------ Dataset records

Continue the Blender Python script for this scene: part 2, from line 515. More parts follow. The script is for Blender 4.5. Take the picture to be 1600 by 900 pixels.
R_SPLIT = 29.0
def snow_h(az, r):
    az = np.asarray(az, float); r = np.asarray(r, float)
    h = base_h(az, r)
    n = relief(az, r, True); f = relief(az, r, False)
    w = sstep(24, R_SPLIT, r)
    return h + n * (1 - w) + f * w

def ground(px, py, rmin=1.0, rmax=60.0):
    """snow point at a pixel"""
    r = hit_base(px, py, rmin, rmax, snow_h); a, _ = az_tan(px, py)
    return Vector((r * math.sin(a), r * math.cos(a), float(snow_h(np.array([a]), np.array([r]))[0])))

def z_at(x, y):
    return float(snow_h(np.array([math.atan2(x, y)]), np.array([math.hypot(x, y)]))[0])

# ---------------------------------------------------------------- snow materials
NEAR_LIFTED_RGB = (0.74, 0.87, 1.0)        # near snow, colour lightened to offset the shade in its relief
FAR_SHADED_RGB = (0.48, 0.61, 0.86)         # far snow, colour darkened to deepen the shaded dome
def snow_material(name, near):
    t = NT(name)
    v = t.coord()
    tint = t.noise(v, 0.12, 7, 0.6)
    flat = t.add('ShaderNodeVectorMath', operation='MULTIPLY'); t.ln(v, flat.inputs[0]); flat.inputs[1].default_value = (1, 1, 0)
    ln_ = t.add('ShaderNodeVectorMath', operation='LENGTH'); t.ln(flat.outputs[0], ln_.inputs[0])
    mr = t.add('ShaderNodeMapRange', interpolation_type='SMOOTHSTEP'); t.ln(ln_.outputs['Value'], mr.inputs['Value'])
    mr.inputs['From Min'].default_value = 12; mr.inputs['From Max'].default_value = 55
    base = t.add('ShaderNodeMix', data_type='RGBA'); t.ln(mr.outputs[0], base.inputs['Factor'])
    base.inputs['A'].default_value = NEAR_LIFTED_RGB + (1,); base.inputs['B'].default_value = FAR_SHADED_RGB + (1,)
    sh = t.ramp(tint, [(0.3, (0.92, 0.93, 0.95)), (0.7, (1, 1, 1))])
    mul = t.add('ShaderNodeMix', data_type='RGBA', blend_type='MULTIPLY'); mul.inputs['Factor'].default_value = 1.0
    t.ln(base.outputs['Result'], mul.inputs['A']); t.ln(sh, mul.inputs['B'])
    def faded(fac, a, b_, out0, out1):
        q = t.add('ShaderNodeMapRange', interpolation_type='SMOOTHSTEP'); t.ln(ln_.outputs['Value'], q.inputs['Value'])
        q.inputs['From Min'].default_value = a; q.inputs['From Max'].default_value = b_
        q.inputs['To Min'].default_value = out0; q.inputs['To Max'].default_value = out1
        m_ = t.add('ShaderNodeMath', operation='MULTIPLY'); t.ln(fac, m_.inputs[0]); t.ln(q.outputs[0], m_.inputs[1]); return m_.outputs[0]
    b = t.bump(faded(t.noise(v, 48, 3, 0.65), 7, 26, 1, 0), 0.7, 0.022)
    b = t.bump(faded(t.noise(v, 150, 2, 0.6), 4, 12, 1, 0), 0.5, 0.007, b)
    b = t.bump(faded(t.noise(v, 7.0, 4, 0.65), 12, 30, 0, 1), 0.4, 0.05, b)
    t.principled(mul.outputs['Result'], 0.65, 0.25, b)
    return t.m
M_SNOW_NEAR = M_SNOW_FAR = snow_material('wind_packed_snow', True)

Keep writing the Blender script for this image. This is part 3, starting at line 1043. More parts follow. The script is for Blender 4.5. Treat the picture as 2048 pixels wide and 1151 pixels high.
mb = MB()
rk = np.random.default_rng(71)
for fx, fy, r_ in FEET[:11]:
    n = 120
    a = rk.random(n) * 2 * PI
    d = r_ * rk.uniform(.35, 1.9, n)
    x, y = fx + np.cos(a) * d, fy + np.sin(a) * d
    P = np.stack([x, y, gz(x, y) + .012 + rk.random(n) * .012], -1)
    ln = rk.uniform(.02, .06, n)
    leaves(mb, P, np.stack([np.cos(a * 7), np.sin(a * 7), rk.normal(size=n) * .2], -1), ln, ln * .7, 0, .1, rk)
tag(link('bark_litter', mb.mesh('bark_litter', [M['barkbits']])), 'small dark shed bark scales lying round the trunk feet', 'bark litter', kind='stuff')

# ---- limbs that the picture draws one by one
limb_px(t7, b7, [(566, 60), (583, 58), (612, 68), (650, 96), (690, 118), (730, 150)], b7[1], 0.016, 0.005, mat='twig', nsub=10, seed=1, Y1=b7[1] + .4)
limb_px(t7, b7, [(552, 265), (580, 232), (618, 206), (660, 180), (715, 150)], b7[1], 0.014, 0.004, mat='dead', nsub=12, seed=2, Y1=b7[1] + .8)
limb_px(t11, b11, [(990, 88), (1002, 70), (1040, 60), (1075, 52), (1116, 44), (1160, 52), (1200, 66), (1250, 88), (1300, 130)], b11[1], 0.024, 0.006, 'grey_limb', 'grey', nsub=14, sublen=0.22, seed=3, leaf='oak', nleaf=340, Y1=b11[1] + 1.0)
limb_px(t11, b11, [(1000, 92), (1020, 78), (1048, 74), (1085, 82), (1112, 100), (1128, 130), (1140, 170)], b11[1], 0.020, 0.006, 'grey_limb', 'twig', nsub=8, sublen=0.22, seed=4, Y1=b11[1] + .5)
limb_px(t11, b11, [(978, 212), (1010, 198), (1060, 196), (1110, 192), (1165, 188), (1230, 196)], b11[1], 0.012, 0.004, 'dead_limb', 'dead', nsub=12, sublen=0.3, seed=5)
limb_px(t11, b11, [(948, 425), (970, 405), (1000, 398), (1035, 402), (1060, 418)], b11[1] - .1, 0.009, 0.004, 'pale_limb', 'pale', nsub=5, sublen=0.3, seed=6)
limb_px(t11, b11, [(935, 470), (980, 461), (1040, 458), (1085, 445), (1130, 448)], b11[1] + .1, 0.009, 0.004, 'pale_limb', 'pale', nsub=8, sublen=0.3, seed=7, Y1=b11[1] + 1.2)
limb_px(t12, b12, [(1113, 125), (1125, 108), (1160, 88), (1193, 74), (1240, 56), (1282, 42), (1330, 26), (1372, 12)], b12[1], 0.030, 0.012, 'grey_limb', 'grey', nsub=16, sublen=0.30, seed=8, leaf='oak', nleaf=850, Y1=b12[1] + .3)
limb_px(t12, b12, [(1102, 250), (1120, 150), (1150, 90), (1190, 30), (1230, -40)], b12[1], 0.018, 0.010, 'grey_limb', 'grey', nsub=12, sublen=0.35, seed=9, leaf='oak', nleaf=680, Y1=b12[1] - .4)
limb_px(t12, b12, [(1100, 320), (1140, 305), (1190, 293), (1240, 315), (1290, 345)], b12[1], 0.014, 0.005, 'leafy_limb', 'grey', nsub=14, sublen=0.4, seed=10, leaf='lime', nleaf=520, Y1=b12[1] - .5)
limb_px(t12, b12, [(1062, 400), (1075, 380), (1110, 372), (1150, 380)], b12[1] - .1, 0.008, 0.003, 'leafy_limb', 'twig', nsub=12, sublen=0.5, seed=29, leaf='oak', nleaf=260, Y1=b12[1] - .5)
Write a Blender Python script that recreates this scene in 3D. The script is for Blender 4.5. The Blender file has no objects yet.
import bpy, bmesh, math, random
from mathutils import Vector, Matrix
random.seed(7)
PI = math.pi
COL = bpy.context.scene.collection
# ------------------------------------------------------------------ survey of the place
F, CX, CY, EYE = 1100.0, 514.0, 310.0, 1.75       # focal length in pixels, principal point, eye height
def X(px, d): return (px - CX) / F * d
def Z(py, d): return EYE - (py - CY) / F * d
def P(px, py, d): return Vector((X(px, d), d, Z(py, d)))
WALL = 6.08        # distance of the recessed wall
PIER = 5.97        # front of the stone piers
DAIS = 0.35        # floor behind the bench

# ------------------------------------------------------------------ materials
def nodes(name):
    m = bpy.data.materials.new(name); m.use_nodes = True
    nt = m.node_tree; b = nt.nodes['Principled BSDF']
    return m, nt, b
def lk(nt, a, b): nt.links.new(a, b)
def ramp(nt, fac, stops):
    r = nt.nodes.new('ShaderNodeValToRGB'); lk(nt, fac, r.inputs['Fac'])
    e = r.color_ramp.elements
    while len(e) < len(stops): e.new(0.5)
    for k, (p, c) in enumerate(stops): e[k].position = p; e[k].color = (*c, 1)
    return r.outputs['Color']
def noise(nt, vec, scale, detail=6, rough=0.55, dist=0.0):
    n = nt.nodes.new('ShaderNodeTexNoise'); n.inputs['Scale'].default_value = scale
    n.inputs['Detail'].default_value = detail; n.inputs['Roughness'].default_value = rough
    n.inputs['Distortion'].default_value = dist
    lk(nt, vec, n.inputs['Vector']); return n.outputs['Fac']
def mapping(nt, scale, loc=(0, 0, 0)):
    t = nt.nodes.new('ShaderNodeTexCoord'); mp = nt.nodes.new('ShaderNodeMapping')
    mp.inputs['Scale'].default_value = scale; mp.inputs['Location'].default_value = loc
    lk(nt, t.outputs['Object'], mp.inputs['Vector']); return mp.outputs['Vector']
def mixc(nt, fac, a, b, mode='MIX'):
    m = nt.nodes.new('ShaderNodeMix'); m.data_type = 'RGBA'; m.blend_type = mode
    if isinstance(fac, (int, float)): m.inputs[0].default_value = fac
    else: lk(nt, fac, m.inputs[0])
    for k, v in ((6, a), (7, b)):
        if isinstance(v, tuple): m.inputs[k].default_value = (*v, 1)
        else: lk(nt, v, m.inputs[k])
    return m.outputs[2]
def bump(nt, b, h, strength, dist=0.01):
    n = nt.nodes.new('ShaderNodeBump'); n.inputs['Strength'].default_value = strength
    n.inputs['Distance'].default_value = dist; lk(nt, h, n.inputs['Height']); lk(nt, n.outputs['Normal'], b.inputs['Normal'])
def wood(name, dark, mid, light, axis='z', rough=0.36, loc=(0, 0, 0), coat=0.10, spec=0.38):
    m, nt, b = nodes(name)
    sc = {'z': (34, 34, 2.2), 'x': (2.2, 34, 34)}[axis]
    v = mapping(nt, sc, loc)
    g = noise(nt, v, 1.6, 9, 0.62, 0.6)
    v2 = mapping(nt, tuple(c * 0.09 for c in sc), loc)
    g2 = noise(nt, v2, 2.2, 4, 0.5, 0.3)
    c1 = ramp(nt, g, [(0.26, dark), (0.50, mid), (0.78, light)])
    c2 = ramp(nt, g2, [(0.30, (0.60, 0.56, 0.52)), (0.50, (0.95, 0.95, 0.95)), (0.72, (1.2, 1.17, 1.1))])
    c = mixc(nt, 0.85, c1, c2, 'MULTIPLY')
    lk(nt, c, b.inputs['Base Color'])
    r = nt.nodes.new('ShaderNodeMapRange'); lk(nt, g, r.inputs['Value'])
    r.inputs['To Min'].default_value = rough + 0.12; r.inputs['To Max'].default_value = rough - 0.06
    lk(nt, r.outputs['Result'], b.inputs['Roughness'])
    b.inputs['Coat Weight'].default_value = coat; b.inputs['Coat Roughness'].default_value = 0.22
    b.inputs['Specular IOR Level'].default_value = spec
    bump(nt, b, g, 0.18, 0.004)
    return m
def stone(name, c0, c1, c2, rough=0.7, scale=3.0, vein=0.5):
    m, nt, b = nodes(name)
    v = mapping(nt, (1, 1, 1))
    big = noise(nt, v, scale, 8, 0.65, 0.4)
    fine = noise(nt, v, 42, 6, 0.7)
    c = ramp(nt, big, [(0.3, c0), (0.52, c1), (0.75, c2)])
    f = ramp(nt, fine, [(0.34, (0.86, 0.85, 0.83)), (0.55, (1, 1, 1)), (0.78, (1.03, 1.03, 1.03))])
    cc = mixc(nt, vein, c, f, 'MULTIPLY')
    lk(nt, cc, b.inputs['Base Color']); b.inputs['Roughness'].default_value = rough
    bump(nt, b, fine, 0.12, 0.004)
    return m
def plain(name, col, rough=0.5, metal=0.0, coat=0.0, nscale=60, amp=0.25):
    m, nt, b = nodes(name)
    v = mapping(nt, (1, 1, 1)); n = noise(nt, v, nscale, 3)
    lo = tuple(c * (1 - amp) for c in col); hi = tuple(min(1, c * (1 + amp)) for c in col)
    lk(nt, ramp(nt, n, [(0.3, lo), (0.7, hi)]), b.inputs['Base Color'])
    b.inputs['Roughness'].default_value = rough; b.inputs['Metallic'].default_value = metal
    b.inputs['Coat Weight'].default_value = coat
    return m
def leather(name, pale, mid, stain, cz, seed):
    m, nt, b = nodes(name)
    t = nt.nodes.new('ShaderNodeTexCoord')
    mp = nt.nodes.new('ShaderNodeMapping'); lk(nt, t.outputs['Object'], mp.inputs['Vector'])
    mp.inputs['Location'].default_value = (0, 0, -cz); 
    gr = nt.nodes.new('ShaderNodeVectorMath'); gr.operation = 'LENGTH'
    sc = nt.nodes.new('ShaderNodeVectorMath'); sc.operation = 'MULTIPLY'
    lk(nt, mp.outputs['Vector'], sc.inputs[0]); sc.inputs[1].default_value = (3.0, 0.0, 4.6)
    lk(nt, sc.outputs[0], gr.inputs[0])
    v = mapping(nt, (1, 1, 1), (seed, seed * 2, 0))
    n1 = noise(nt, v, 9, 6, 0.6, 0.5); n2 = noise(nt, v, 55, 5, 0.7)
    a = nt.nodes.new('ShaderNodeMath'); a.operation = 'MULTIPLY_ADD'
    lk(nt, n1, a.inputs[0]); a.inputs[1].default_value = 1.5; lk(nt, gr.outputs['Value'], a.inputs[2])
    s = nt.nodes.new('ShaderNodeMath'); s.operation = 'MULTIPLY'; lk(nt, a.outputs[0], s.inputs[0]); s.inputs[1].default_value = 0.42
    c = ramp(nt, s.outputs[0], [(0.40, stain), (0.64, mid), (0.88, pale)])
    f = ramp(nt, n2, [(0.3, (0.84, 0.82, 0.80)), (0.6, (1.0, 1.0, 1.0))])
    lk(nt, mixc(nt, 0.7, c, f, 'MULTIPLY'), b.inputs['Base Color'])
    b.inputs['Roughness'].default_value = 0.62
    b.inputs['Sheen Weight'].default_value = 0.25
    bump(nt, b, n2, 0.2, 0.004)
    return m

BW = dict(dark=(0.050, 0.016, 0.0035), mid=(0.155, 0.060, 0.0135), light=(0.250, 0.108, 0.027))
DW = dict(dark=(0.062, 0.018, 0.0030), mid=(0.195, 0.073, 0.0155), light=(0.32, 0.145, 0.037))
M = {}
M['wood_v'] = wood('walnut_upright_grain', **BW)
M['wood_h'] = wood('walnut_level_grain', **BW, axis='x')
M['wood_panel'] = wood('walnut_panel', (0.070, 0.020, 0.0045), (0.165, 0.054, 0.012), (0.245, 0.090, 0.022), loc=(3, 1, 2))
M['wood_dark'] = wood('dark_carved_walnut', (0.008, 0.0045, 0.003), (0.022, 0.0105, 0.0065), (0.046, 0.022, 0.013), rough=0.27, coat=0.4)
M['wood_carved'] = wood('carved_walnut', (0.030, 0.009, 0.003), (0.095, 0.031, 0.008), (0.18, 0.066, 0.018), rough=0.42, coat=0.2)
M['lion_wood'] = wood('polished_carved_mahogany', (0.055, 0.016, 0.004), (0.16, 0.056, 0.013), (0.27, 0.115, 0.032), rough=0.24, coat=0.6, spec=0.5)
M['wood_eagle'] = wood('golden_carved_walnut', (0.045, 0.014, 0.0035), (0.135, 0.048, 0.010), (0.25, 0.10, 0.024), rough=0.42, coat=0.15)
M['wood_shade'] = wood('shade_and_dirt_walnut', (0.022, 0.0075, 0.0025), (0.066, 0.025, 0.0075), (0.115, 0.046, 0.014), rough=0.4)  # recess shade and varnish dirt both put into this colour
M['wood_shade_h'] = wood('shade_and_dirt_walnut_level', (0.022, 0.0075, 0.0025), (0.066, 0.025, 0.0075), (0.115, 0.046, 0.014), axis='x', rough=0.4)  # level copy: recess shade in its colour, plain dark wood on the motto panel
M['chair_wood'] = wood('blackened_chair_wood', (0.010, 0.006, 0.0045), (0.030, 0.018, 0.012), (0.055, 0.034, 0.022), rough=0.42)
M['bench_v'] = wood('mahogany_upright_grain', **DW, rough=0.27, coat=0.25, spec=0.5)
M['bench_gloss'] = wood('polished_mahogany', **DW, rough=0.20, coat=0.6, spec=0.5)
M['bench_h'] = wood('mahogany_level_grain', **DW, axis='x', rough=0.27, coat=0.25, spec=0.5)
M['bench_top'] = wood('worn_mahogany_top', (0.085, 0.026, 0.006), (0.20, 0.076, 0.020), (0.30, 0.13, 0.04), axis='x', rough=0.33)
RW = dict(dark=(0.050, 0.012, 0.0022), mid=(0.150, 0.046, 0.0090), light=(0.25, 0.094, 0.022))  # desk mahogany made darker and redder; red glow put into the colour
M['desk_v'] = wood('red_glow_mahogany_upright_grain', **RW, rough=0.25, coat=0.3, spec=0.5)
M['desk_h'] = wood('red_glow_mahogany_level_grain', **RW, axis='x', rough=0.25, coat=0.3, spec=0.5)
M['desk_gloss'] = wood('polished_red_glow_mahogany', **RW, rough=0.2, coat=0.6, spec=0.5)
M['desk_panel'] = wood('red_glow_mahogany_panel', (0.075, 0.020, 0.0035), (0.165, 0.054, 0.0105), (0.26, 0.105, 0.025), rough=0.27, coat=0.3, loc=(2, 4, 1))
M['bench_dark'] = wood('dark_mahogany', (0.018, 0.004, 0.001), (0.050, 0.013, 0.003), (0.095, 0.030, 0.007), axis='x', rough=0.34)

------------

= Task brief =
Quote exactly the lines running from the line with "mr.inputs['From Min'].default_value = 12;" through the line with "base = t.add('ShaderNodeMix', data_type='RGBA');", both ends included, and nothing more.

= Right answer =
    mr.inputs['From Min'].default_value = 12; mr.inputs['From Max'].default_value = 55
    base = t.add('ShaderNodeMix', data_type='RGBA'); t.ln(mr.outputs[0], base.inputs['Factor'])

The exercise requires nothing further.